- [Written instruction] Below is a listing. Quote from it, exactly, the lines from the one containing "Write part 4" down to the one containing "1)), .05, .03, tails=((.1, 0),))", both ends included, and nothing else.
-- Dataset records start --
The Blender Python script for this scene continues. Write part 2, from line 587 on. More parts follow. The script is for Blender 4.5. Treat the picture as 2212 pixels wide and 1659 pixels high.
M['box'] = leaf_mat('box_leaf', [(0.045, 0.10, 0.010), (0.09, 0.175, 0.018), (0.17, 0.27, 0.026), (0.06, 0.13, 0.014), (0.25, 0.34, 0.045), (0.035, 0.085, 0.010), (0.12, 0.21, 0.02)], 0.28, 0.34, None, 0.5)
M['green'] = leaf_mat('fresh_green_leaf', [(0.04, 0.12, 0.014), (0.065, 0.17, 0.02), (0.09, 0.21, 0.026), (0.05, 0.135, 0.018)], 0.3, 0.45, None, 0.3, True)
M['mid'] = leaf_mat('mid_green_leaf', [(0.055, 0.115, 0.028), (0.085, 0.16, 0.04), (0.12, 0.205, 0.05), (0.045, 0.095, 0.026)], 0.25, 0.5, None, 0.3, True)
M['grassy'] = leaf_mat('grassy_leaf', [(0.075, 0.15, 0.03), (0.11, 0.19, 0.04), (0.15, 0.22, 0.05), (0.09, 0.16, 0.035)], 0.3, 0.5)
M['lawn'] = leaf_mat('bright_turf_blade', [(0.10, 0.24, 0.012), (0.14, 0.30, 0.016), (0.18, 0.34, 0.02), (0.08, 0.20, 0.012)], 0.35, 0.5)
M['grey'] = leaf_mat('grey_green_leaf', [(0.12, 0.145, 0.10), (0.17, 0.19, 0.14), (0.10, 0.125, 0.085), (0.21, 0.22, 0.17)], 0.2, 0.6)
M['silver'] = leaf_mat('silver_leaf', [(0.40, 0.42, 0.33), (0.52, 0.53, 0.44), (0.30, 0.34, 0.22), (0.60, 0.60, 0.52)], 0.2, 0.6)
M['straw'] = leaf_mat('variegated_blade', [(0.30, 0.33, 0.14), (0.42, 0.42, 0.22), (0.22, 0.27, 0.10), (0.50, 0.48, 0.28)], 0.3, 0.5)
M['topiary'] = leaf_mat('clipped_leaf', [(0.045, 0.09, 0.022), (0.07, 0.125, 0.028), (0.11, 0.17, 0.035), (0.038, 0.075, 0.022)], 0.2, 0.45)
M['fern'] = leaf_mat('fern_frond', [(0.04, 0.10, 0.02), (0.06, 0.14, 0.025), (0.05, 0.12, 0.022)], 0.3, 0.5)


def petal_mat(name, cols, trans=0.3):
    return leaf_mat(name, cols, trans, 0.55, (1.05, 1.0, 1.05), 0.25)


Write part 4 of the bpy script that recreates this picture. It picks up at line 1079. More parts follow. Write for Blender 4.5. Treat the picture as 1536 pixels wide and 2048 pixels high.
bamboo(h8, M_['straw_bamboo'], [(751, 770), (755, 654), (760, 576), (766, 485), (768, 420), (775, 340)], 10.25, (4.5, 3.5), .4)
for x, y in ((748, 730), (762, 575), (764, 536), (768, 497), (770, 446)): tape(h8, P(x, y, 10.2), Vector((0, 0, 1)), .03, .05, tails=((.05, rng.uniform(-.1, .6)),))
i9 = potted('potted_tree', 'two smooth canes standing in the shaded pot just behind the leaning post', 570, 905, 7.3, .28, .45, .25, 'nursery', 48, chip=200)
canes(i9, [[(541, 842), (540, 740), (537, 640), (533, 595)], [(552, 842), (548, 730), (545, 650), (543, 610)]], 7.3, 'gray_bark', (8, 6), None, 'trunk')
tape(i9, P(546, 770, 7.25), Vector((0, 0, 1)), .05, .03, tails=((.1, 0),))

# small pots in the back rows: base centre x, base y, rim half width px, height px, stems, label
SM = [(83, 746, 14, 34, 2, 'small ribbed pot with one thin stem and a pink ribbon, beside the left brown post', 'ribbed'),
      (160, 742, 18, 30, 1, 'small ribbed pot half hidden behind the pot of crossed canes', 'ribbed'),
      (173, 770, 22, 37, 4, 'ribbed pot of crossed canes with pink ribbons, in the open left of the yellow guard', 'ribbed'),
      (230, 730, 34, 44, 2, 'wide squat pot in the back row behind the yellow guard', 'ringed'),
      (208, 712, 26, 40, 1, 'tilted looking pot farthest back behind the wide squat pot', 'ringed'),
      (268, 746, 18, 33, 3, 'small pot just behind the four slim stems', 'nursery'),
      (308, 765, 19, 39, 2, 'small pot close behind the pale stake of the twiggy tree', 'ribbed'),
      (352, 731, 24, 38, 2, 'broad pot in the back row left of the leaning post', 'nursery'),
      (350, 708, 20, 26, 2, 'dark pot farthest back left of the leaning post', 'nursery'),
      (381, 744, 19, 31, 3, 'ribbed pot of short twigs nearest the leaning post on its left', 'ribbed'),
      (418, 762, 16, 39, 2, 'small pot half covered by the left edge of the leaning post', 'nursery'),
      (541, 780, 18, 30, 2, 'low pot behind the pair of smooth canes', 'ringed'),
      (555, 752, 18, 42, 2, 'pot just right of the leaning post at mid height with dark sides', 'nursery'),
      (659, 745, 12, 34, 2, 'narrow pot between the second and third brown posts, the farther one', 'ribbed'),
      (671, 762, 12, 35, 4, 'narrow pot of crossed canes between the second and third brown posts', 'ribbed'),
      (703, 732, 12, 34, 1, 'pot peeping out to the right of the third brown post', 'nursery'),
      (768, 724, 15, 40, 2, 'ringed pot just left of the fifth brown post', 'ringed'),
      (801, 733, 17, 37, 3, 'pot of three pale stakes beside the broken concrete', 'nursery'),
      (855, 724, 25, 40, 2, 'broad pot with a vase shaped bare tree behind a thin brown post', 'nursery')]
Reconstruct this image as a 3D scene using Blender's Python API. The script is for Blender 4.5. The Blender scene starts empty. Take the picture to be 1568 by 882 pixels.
-- Dataset records end --
- [Expected output]
Write part 4 of the bpy script that recreates this picture. It picks up at line 1079. More parts follow. Write for Blender 4.5. Treat the picture as 1536 pixels wide and 2048 pixels high.
bamboo(h8, M_['straw_bamboo'], [(751, 770), (755, 654), (760, 576), (766, 485), (768, 420), (775, 340)], 10.25, (4.5, 3.5), .4)
for x, y in ((748, 730), (762, 575), (764, 536), (768, 497), (770, 446)): tape(h8, P(x, y, 10.2), Vector((0, 0, 1)), .03, .05, tails=((.05, rng.uniform(-.1, .6)),))
i9 = potted('potted_tree', 'two smooth canes standing in the shaded pot just behind the leaning post', 570, 905, 7.3, .28, .45, .25, 'nursery', 48, chip=200)
canes(i9, [[(541, 842), (540, 740), (537, 640), (533, 595)], [(552, 842), (548, 730), (545, 650), (543, 610)]], 7.3, 'gray_bark', (8, 6), None, 'trunk')
tape(i9, P(546, 770, 7.25), Vector((0, 0, 1)), .05, .03, tails=((.1, 0),))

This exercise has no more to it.